The video department cranks out films designed to appeal to these groups. Most people will never see them. They don't go on TV, but are sent straight to supporters or put on YouTube.

The Field Department is about geographical targets. It's divided into five regions: West, Midwest, North East, South and the Great Lakes. Republican strategist Chris Robling says he knows exactly what this is about.

"They're focusing on the 13 swing states," Mr Robling says. "They are focused primarily on registration and being able to get their supporters to the polls."


He says while the Romney campaign can't yet match Mr Obama's money or staff numbers or possibly ever match the big Chicago HQ, the campaign will catch up.

"I think we are going to see a very close election and it will quickly ramp up.
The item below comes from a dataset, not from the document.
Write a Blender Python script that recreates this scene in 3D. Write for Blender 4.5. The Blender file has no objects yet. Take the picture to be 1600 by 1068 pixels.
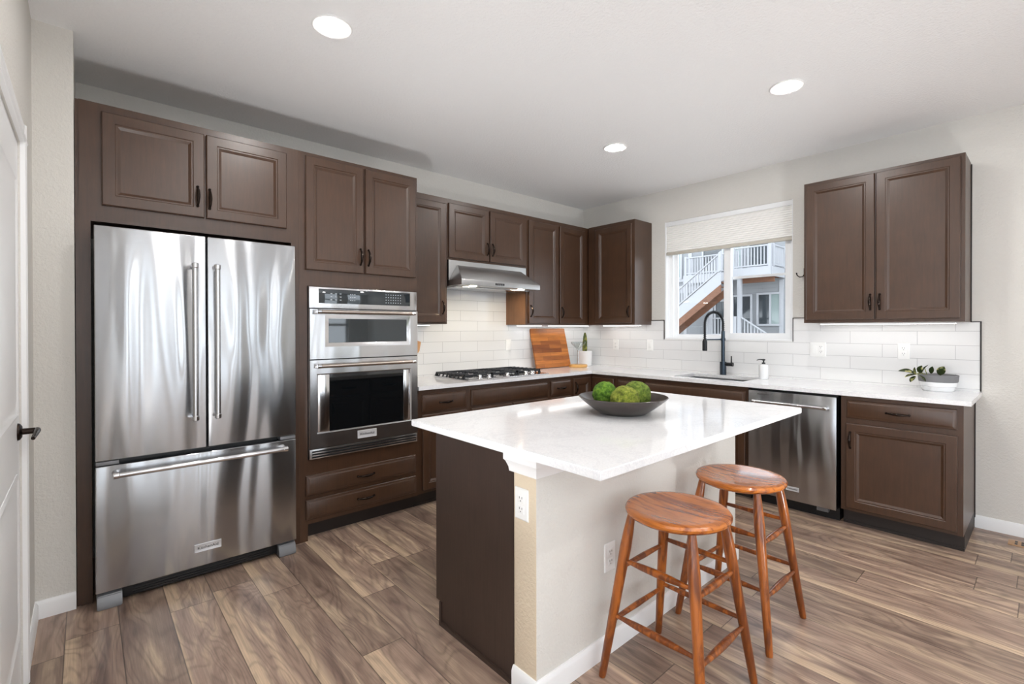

You are going to see thousands and thousands of volunteers and millions of dollars coming into the Romney campaign."

But for now Mr Obama has the edge. Looking around his headquarters it is striking that you hardly see a phone, landline or mobile.

But even when the workers get up to stretch their legs they take their laptop with them. This is very much a digital campaign.

It is obvious that any political strategy these days is going to use social media, so much so that there is no need to belabour it. But there is something about the apparent intimacy of personally addressed e-mails, Facebook and Twitter that suits the aims of this particular campaign.

"It is back to the future," Marilyn Katz says. "Grass roots, not broadcast media. Everything from knocking on doors to Twitter to Facebook. You have millions of young voters who don't get their news from TV but from social media and friends online and you have to penetrate each one of those venues."

"In the same way, older voters may hear something on TV but are much more likely to vote depending on what their neighbours are doing," Ms Katz adds. "It's those intimate type of conversations, friendship networks, whether on the ground or on the web that get you out of your house into the voting booth."

You often hear about the power of the incumbent and this room is one manifestation of it. Unlike Mr Romney, the Republicans' heir presumptive, Mr Obama hasn't had to concentrate on winning a messy internal fight.

From the Chicago HQ tendrils flow down to every single state. By contrast, Mr Romney has closed offices in individual states after the primary contests, and has only a handful of people on the ground.

Organisation isn't everything in politics. But it can be the difference between winning and losing. Mr Obama's team believe that if they can't have the natural wild magic of 2008, some clever stage craft and behind the scenes mechanics will still synthetically reproduce that winning wizardry in 2012.